◆ Written exercise:
Extract, without alteration, each line from the start of the listing to the line bearing "from mathutils import Vector, Matrix".
━━━━━━━━━━━━━━━━━━━━
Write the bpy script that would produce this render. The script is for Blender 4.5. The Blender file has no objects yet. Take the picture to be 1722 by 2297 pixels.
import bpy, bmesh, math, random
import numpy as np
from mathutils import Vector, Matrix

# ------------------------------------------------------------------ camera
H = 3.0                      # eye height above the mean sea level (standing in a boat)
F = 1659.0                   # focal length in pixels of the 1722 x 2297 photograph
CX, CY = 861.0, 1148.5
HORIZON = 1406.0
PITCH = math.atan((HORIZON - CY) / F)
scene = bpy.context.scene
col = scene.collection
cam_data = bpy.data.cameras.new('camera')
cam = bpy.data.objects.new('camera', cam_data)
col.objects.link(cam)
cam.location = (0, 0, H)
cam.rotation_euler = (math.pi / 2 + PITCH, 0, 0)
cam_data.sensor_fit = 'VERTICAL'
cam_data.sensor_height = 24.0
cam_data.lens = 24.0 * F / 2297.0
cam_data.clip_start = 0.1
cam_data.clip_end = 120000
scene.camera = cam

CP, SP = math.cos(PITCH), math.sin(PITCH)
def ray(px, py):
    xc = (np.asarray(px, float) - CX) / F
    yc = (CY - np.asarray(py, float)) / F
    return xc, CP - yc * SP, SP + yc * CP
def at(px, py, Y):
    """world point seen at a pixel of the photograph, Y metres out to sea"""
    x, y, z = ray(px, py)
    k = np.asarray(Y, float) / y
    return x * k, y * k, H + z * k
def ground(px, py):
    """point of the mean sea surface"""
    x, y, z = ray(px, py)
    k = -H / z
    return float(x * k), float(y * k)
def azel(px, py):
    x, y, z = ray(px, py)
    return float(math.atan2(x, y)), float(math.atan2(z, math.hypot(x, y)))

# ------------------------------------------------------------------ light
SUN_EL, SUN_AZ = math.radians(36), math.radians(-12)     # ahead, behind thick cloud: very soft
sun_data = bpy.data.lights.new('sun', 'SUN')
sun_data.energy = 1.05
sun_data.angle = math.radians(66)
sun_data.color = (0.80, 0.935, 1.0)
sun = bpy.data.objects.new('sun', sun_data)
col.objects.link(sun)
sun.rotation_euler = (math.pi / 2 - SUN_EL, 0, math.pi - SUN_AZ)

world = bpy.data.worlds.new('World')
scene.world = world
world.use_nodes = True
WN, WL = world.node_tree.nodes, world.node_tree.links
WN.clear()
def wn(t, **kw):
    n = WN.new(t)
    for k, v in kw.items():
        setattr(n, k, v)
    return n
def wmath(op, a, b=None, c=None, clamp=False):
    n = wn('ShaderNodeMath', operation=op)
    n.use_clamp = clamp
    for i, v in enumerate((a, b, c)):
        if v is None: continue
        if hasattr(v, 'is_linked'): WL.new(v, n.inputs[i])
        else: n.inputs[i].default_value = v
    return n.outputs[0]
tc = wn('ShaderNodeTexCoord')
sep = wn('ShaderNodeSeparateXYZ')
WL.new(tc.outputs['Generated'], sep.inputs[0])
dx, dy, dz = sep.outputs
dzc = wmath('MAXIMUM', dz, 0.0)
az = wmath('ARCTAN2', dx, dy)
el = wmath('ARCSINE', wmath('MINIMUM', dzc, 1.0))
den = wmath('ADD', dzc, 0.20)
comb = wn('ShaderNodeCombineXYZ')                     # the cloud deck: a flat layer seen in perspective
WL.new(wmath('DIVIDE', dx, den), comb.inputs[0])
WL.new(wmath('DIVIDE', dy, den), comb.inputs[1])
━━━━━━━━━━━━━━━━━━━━
◆ The result:
Write the bpy script that would produce this render. The script is for Blender 4.5. The Blender file has no objects yet. Take the picture to be 1722 by 2297 pixels.
import bpy, bmesh, math, random
import numpy as np
from mathutils import Vector, Matrix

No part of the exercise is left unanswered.